Understanding the Common Reporting Standard (CRS)

Common Reporting Standard (CRS)Summary: It is an initiative to combat global tax evasion by automatically exchanging financial data.

The Common Reporting Standard (CRS) is a worldwide effort to enable the automatic exchange of financial account information among nations to combat tax evasion and ensure tax compliance. Singapore started participating in the initiative in September 2018 as it engages in the sharing of banking data with partner nations.

For Reporting Singapore Financial Institutions (SGFIs), adherence to CRS requires them to register with the Inland Revenue Authority of Singapore (IRAS) and diligently oversee financial accounts while submitting requisite data in an annual report to IRAS.

Individuals holding accounts with Reporting SGFIs may witness diverse impacts from CRS, with comprehensive details accessible in the Financial Institutions’ Basic Information for Account Holders.


How Does Common Reporting Standard Work?

CRS acts as a global agreement facilitating the automatic sharing of financial data between jurisdictions to identify and prevent tax evasion by individuals who employ offshore accounts to elude their tax obligations. It also streamlines reporting processes and reduces costs for countries and their financial institutions. Over 100 jurisdictions, including prominent financial hubs such as Dubai, Hong Kong, Luxembourg, and Switzerland, have adopted CRS, initiating the Automatic Exchange Of Information (AEOI) in either 2017 or 2018.

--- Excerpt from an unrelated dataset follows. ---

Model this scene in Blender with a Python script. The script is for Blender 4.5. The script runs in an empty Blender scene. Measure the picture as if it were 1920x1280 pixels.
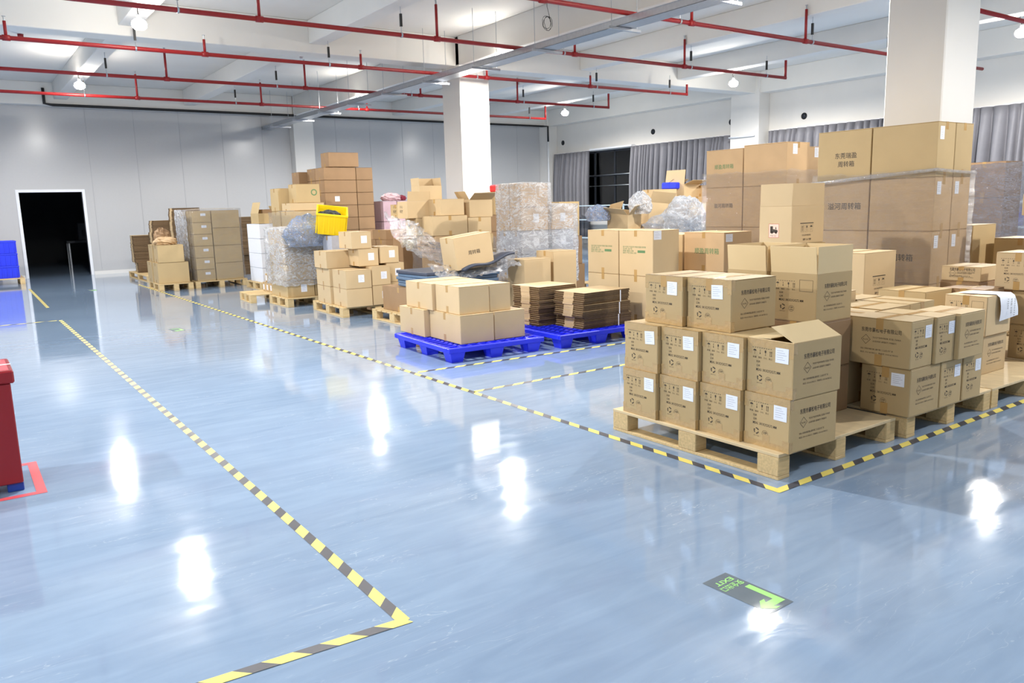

CRS outlines the specifics of financial accounts to be exchanged, mandates that financial institutions provide this information to tax authorities, identifies the types of accounts and taxpayers encompassed, and necessitates that financial institutions establish customer due diligence procedures.

Singapore’s Income Tax Act includes CRS regulations that mandate Reporting SGFIs to establish processes and systems for collecting financial account information from their clients. This financial account information concerning the tax residents of Singapore’s exchange partners is reported by SGFIs to IRAS, which then shares the collected data with Singapore’s exchange partners.